Will you transcribe the entries that follow, exactly and in full?

Material for the task.
• • • • • • •
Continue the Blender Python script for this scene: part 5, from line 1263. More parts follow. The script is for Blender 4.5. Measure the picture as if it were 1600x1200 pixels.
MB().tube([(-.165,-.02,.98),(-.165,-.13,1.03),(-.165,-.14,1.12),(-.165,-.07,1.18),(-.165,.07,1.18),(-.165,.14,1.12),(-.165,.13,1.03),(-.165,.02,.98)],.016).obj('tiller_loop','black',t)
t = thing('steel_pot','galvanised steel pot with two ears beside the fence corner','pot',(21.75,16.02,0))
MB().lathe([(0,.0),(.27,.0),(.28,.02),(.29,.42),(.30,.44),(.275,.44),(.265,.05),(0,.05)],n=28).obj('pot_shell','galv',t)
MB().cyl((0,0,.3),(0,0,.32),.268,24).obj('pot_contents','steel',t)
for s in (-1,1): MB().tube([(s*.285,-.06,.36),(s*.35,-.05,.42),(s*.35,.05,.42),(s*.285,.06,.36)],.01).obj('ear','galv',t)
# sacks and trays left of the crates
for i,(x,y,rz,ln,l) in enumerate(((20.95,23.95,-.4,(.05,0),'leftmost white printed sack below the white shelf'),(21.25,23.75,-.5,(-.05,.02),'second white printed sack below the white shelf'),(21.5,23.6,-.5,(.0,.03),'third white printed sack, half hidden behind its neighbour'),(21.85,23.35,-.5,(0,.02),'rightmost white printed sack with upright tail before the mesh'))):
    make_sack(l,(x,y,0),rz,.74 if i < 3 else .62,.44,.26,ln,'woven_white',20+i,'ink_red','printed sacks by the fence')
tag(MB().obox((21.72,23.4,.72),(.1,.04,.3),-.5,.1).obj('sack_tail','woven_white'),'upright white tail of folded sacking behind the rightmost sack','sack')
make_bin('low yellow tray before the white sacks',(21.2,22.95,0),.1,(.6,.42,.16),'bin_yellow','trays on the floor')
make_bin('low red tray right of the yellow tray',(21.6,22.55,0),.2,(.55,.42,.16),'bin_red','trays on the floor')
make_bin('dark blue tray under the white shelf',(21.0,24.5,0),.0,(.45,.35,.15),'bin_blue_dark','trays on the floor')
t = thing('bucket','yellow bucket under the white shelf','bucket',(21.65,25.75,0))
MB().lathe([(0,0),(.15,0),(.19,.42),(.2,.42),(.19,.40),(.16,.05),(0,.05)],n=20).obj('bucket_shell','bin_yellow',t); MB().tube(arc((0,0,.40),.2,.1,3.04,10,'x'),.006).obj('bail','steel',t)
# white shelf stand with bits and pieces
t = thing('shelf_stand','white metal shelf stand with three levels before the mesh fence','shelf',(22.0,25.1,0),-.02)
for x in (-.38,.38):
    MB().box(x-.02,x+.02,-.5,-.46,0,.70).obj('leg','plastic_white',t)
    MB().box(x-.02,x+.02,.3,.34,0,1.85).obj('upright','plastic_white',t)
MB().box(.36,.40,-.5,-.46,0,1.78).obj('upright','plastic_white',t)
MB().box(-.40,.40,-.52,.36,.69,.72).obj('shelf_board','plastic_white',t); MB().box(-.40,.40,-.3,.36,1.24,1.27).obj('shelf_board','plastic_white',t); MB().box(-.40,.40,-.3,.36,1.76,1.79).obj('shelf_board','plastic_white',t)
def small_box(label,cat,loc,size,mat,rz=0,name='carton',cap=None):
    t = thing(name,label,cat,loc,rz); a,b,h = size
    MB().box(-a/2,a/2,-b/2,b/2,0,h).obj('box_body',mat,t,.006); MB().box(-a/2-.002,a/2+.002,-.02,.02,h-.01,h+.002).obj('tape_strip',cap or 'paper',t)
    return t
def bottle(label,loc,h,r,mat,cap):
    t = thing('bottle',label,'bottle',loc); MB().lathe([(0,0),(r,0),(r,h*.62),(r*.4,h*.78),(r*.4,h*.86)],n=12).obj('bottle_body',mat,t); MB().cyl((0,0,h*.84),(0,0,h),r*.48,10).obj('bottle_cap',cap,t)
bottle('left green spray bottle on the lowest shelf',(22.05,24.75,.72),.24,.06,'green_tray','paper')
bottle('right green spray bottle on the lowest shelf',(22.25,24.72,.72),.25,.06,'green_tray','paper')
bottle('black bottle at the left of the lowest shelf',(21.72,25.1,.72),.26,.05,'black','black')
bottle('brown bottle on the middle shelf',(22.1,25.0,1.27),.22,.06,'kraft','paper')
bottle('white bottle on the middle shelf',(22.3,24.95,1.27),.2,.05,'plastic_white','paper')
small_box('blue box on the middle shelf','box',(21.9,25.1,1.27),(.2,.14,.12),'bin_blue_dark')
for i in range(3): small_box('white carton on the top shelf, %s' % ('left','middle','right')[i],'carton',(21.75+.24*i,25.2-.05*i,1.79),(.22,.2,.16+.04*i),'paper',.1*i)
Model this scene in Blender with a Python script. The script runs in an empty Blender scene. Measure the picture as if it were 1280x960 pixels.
• • • • • • •
Exercise answer.
Continue the Blender Python script for this scene: part 5, from line 1263. More parts follow. The script is for Blender 4.5. Measure the picture as if it were 1600x1200 pixels.
MB().tube([(-.165,-.02,.98),(-.165,-.13,1.03),(-.165,-.14,1.12),(-.165,-.07,1.18),(-.165,.07,1.18),(-.165,.14,1.12),(-.165,.13,1.03),(-.165,.02,.98)],.016).obj('tiller_loop','black',t)
t = thing('steel_pot','galvanised steel pot with two ears beside the fence corner','pot',(21.75,16.02,0))
MB().lathe([(0,.0),(.27,.0),(.28,.02),(.29,.42),(.30,.44),(.275,.44),(.265,.05),(0,.05)],n=28).obj('pot_shell','galv',t)
MB().cyl((0,0,.3),(0,0,.32),.268,24).obj('pot_contents','steel',t)
for s in (-1,1): MB().tube([(s*.285,-.06,.36),(s*.35,-.05,.42),(s*.35,.05,.42),(s*.285,.06,.36)],.01).obj('ear','galv',t)
# sacks and trays left of the crates
for i,(x,y,rz,ln,l) in enumerate(((20.95,23.95,-.4,(.05,0),'leftmost white printed sack below the white shelf'),(21.25,23.75,-.5,(-.05,.02),'second white printed sack below the white shelf'),(21.5,23.6,-.5,(.0,.03),'third white printed sack, half hidden behind its neighbour'),(21.85,23.35,-.5,(0,.02),'rightmost white printed sack with upright tail before the mesh'))):
    make_sack(l,(x,y,0),rz,.74 if i < 3 else .62,.44,.26,ln,'woven_white',20+i,'ink_red','printed sacks by the fence')
tag(MB().obox((21.72,23.4,.72),(.1,.04,.3),-.5,.1).obj('sack_tail','woven_white'),'upright white tail of folded sacking behind the rightmost sack','sack')
make_bin('low yellow tray before the white sacks',(21.2,22.95,0),.1,(.6,.42,.16),'bin_yellow','trays on the floor')
make_bin('low red tray right of the yellow tray',(21.6,22.55,0),.2,(.55,.42,.16),'bin_red','trays on the floor')
make_bin('dark blue tray under the white shelf',(21.0,24.5,0),.0,(.45,.35,.15),'bin_blue_dark','trays on the floor')
t = thing('bucket','yellow bucket under the white shelf','bucket',(21.65,25.75,0))
MB().lathe([(0,0),(.15,0),(.19,.42),(.2,.42),(.19,.40),(.16,.05),(0,.05)],n=20).obj('bucket_shell','bin_yellow',t); MB().tube(arc((0,0,.40),.2,.1,3.04,10,'x'),.006).obj('bail','steel',t)
# white shelf stand with bits and pieces
t = thing('shelf_stand','white metal shelf stand with three levels before the mesh fence','shelf',(22.0,25.1,0),-.02)
for x in (-.38,.38):
    MB().box(x-.02,x+.02,-.5,-.46,0,.70).obj('leg','plastic_white',t)
    MB().box(x-.02,x+.02,.3,.34,0,1.85).obj('upright','plastic_white',t)
MB().box(.36,.40,-.5,-.46,0,1.78).obj('upright','plastic_white',t)
MB().box(-.40,.40,-.52,.36,.69,.72).obj('shelf_board','plastic_white',t); MB().box(-.40,.40,-.3,.36,1.24,1.27).obj('shelf_board','plastic_white',t); MB().box(-.40,.40,-.3,.36,1.76,1.79).obj('shelf_board','plastic_white',t)
def small_box(label,cat,loc,size,mat,rz=0,name='carton',cap=None):
    t = thing(name,label,cat,loc,rz); a,b,h = size
    MB().box(-a/2,a/2,-b/2,b/2,0,h).obj('box_body',mat,t,.006); MB().box(-a/2-.002,a/2+.002,-.02,.02,h-.01,h+.002).obj('tape_strip',cap or 'paper',t)
    return t
def bottle(label,loc,h,r,mat,cap):
    t = thing('bottle',label,'bottle',loc); MB().lathe([(0,0),(r,0),(r,h*.62),(r*.4,h*.78),(r*.4,h*.86)],n=12).obj('bottle_body',mat,t); MB().cyl((0,0,h*.84),(0,0,h),r*.48,10).obj('bottle_cap',cap,t)
bottle('left green spray bottle on the lowest shelf',(22.05,24.75,.72),.24,.06,'green_tray','paper')
bottle('right green spray bottle on the lowest shelf',(22.25,24.72,.72),.25,.06,'green_tray','paper')
bottle('black bottle at the left of the lowest shelf',(21.72,25.1,.72),.26,.05,'black','black')
bottle('brown bottle on the middle shelf',(22.1,25.0,1.27),.22,.06,'kraft','paper')
bottle('white bottle on the middle shelf',(22.3,24.95,1.27),.2,.05,'plastic_white','paper')
small_box('blue box on the middle shelf','box',(21.9,25.1,1.27),(.2,.14,.12),'bin_blue_dark')
for i in range(3): small_box('white carton on the top shelf, %s' % ('left','middle','right')[i],'carton',(21.75+.24*i,25.2-.05*i,1.79),(.22,.2,.16+.04*i),'paper',.1*i)
Model this scene in Blender with a Python script. The script runs in an empty Blender scene. Measure the picture as if it were 1280x960 pixels.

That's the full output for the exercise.